Her güne ayrı trajedinin düştüğü bir haftanın sonunda, haliyle isyan yağdı okurlarımızdan da... Aşırı duygusallıkla yazılan ve hukuki sonuç doğurabilecek mesajları ayırdıktan sonra en azından gazetede yayınlanabilir olan birkaçını paylaşalım istedik:

Mustafa Kemal’in ordusu kazanmasın diye dua eden, isyan çıkaran mollalar ve ulema vardı. Bugün de din elden gitti diyenler var. Ülke gidiyor, canlar gidiyor neredesiniz...
Ülkümüz Cumhuriyet

***

Cumhuriyetin sağladığı imkanları kullandılar; cumhuriyetle cebelleşiyorlar.
Erdoğan Çetin

***

Kuzenimi bu “şerefsizlik” için mi Şırnak’ta şehit verdik?
Alphan Yoldaş

***

Bunlara sebep olanlara bedduadan başka elimden bir şey gelmiyor. Allah affetsin.
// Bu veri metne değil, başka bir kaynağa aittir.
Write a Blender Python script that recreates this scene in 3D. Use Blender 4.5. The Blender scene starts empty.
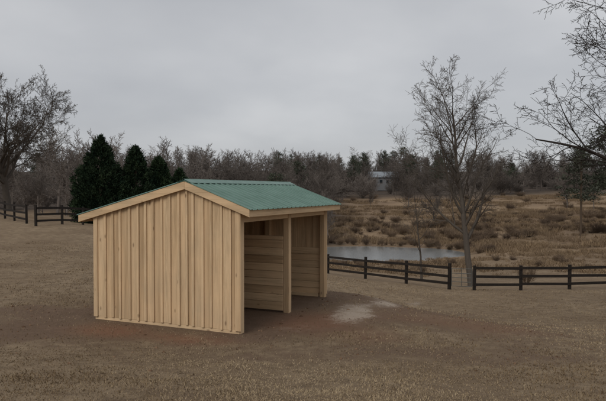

Bir sürü kulakları sağır, gözleri kör, kalpleri taş insanın arasında yaşamak o kadar zor ki...
Mustafa Nalbant

***

Türkiye cips reklamı gibi “yiyin gari” , Mehmet’i düşünen kim?
Atilla

***

Hakkari’de vatani görevini yapan askerimizin annesi şehit haberini duyunca fenalaşarak hastaneye kaldırıldı. Analar ağlamıyor mu?
Ezgi Tezcan

***

Bir ülkede teröristlerin cenazeleri şehitlerin cenazelerinden daha görkemli ise, o ülke teröre yenik düşmüştür.
Ercan Korkmaz

***

Bizler çok övünülen Osmanlı’nın etrak-ı bi idrakiyiz. Yeni Türkiye’de ancak bu kadar yer bulabildik; kaldırımlarda.